VALÈNCIA.-La prehistoria de las series —es decir, cuando las series no eran más que televisión y todavía no podían considerarse como una suerte de novela audiovisual o de cine preparado en porciones— da mucho juego. Héroes, estereotipos, alegatos de toda índole. En esta sección llevamos revisados unos cuantos casos, pero ninguno ha podido superar el efecto lacrimógeno de La casa de la pradera.
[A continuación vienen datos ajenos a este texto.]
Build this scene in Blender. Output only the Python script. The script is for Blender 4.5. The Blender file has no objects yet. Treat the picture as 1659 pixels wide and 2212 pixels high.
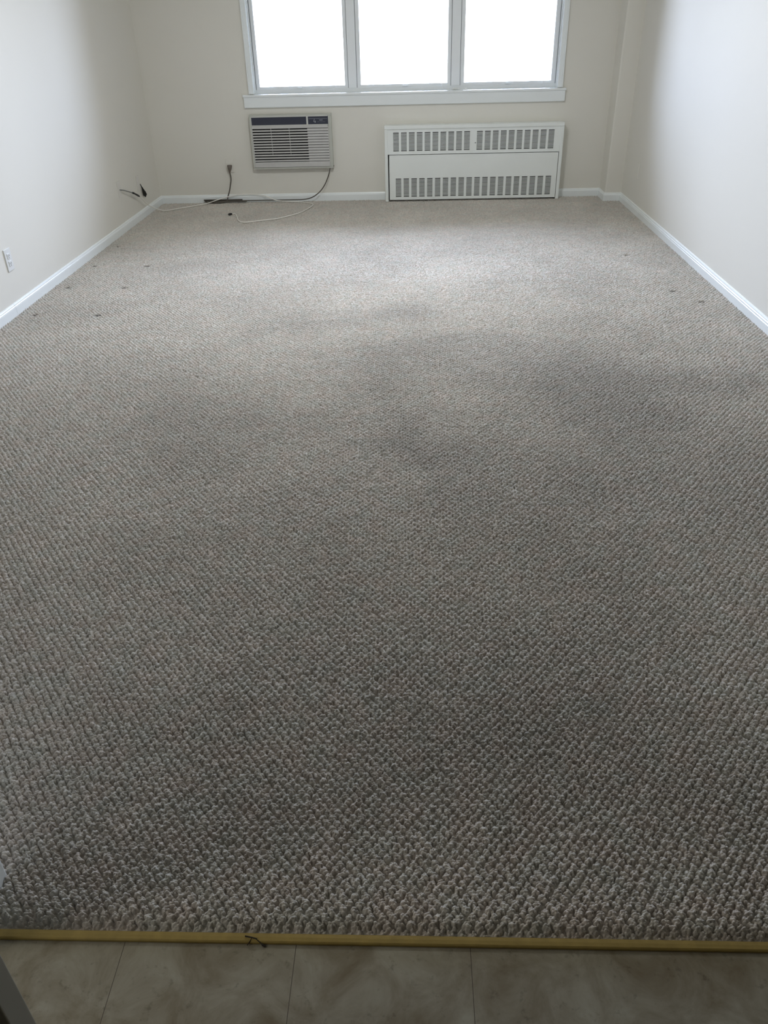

Su episodio piloto se estrenó en la primera cadena de TVE en la programación de noche dominical, pero los siguientes capítulos pasaron a ocupar las sobremesas del mismo día.
La serie llegó unos meses antes de que muriera el dictador Franco y pasó a formar parte de un menú familiar que empezaba a replantearse sus ingredientes habituales. Se puede decir que con La casa de la pradera se cerraba una etapa, o al menos esa lectura podríamos darle en España, donde asistimos a sus enseñanzas éticas a la vez que recuperábamos la libertad.
Y no pudo haber una pieza más extraña en la cultura popular de esos momentos que aquella familia habitante de la mentada casa campestre, los Ingalls, que se debatía entre la beatitud y la osadía. Todavía hoy cuesta trabajo discernir si bajo aquella carga de moralina había algún brote contestatario, algún atisbo de pequeña revolución que no consistiera en poner la otra mejilla. No era fácil percibirlo entonces y puede que ahora tampoco lo sea. Las lágrimas no dejaban ver mucho más.